Nigerian women cook in a refugee camp in Baga Sola by Lake Chad. The drying up of the lake and coastal erosion at the coast has contributed to the rise of Boko Haram, responsible for the deaths of thousands of people. Photograph: Sia Kambou/AFP/Getty Images
And $100bn is only a starting point, she says. “The $100bn we are asking for is a signal from the international community that they are serious about the financing challenge for climate change. We need trillions, not billions. The first one hundred billion is the signal that trillions will be attainable.”
So where are the trillions going to come from? Among her many speaking events at Cop 21, Mohammed turned up last week at the launch of Climate Investor One, the first project of an innovative financing mechanism funded by the Green Climate Fund, and backed by the Department of Energy and Climate Change (DECC) to the tune of £50m. The $150m fund is designed to invest in all stages of renewable energy projects in some of the poorest countries, removing some of the risk that has deterred investors and prevented such projects from getting off the ground. It expects to be able to mobilise $2bn in private investment finance by 2020.

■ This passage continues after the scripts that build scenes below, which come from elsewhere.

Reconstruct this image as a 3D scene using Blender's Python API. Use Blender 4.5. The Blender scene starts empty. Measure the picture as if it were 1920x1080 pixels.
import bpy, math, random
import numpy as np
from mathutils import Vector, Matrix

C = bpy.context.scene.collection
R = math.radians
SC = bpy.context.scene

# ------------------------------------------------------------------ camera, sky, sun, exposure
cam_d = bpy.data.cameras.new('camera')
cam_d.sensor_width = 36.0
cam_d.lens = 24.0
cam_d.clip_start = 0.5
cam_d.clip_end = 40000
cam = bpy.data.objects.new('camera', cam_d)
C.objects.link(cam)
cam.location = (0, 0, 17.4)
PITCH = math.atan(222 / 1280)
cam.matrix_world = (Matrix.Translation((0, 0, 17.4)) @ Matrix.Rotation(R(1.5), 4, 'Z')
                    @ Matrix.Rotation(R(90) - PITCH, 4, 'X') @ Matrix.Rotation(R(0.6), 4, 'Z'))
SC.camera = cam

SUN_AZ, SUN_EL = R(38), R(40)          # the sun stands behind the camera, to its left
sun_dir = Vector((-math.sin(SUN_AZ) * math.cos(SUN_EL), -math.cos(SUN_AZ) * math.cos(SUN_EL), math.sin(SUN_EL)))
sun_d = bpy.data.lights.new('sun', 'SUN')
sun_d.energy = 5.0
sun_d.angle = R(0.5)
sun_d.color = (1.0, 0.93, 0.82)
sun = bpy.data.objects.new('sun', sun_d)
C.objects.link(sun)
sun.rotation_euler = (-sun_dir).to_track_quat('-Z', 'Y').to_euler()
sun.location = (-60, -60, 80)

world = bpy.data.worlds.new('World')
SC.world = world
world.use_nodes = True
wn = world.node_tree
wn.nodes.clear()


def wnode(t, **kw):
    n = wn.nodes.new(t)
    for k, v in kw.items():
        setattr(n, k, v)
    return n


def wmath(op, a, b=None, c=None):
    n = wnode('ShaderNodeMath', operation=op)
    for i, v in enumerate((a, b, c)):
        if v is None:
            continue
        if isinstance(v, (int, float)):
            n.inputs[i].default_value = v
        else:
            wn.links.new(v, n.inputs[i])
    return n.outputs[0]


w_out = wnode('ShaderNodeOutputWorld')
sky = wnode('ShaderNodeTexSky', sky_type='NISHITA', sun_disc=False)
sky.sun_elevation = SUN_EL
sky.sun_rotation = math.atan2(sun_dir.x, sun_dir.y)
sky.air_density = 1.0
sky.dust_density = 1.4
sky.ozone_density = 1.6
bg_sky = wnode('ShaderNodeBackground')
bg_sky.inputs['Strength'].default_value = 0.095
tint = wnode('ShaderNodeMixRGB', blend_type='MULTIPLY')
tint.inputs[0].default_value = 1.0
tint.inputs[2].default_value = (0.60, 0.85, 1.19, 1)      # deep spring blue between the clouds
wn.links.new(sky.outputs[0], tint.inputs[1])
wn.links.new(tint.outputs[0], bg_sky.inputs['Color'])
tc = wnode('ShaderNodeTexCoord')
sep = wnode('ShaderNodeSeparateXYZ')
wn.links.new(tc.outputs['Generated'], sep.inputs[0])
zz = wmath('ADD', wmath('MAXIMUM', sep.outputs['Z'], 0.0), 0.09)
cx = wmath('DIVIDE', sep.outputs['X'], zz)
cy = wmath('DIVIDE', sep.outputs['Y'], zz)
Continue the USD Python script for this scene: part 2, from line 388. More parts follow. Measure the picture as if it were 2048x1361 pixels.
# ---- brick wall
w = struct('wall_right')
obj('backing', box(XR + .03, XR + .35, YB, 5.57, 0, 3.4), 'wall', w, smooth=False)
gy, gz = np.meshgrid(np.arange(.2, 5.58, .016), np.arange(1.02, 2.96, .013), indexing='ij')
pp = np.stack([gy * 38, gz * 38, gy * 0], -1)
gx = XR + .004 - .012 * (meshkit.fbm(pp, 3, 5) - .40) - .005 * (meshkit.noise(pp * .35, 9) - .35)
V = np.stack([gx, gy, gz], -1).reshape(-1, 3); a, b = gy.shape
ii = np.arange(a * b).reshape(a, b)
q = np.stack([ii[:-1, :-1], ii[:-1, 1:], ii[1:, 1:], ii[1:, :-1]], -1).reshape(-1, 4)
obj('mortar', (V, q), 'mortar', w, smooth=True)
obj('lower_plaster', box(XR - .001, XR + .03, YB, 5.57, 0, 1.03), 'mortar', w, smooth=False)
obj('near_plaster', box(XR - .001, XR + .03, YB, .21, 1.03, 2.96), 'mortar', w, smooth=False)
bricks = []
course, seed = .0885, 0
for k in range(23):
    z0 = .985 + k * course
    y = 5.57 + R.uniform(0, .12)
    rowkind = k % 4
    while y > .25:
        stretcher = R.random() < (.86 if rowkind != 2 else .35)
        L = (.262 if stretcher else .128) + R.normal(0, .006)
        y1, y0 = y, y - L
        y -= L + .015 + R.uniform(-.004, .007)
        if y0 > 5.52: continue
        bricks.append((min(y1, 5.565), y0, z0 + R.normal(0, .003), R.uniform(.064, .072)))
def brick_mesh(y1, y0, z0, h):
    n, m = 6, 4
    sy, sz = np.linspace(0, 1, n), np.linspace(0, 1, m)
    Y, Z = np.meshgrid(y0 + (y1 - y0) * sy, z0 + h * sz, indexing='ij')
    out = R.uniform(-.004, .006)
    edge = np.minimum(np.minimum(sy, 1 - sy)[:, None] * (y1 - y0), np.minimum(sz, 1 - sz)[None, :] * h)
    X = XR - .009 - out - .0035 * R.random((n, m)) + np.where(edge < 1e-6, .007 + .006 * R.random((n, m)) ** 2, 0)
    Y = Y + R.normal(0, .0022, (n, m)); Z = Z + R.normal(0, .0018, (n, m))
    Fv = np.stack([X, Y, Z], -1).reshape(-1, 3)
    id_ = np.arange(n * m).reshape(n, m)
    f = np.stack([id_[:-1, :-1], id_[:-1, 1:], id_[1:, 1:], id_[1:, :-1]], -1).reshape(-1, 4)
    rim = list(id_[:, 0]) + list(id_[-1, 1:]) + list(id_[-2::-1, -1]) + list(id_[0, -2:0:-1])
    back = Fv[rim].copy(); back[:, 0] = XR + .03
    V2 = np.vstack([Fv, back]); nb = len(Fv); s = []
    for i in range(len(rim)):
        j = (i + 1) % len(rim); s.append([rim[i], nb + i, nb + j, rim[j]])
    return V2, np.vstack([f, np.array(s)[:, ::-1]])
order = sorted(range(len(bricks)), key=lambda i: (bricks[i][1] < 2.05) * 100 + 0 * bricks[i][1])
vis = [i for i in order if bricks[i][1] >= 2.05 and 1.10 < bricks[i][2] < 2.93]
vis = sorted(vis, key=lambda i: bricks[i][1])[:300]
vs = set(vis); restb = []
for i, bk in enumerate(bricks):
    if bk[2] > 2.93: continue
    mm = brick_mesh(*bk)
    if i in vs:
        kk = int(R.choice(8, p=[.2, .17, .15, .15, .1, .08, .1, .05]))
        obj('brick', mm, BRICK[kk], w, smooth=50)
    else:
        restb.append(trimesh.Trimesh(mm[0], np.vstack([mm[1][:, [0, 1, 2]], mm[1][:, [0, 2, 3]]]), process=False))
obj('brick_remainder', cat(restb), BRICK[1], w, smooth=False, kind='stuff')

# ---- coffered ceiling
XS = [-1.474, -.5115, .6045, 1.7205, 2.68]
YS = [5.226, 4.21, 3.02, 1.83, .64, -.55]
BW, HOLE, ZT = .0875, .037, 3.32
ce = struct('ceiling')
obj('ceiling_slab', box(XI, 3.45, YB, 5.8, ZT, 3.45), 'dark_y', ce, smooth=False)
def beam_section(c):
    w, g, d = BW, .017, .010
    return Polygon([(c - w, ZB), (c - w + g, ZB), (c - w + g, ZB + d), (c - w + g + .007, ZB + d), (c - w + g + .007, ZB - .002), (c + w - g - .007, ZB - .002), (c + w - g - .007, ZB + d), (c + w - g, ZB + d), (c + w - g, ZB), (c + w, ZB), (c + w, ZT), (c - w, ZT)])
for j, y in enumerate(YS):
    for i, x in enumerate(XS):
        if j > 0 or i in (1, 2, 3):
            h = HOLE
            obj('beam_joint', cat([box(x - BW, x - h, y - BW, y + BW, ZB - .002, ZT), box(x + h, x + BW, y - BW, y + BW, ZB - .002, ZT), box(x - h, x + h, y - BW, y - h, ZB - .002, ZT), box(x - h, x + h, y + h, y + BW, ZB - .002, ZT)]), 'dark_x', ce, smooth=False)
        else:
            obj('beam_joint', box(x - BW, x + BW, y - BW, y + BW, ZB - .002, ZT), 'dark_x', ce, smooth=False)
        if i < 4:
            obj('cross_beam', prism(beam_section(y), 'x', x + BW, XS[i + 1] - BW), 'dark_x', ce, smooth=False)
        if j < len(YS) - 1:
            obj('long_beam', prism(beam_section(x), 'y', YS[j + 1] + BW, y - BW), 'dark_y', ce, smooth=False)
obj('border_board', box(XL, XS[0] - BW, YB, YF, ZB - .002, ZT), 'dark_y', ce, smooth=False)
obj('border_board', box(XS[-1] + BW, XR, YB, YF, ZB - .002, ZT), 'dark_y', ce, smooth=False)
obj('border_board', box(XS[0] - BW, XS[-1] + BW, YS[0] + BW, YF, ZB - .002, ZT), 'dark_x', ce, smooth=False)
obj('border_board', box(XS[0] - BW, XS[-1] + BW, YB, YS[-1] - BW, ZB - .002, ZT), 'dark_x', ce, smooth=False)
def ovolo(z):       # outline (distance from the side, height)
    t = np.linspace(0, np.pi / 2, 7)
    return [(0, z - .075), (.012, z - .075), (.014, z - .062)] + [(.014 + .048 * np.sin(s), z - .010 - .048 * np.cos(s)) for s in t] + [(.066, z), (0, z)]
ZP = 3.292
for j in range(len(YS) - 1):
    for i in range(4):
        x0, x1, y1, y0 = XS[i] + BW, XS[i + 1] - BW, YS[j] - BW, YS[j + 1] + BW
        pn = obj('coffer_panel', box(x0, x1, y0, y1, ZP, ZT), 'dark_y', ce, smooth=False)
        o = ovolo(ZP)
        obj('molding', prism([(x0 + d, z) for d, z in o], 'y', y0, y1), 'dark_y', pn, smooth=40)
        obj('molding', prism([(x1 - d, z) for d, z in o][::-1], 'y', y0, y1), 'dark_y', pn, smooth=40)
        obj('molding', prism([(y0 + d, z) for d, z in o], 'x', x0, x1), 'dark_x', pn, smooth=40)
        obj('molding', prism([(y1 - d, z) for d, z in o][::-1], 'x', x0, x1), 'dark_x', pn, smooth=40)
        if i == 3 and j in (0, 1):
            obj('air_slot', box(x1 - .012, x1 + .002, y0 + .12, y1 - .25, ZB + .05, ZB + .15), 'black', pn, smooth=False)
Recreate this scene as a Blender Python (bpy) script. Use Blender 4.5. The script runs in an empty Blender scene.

Mohammed says such finance will be critical if Nigeria is to realise its plans to diversify from an oil-based economy to one powered by renewables. Despite the fact that Nigeria is Africa’s biggest energy producer, the country’s electricity infrastructure needs vast amounts of investment – only 40% of people are connected to the grid, and even they only get power 60% of the time.
Mohammed points out that Nigeria’s population of 170m is expected to surpass that of the US by 2050. “We have got the population. We have got the natural resources. We will exploit them,” she says. “Do you want us to burn coal or use renewable energy. Someone has to pay for that.”
But big lenders, such as pension funds, will only be prepared to invest the sums African countries require, she says, if the risks of policy somersaults, frequently changing governments, and institutional corruption can be lowered.
The last point is particularly pertinent for Nigeria, where endemic corruption has enriched the elite and siphoned billions of dollars abroad, leaving most Nigerians in poverty despite the country’s oil riches, according to Transparency International.
Buhari was elected in April, promising to root out corruption and regain public trust in government. If anyone is going to help him, it will be Amina Mohammed, who is the furthest one could imagine from the image of an indolent politician grown rich on petro-dollar back-handers.
At the mention of the black and white Vogue photoshoot of climate warrior women, Mohammed seems embarrassed. “Oh my God. And all of us are over 50,” she laughs, adding that she is the mother of six children, aged between 16 and 34. But she says it is a reflection of the seriousness of the climate change issue that age doesn’t seem to matter, even for Vogue.
Gender, on the other hand, does matter, and Mohammed sees Africa’s women as the untapped power for change. “We need to put women at the centre of decision making. This is not a question of saying that it’s our right as 50% of the population. Over and over again we are realising that climate change is manmade because it is the result of decisions taken by men.” A women-directed future could be very different.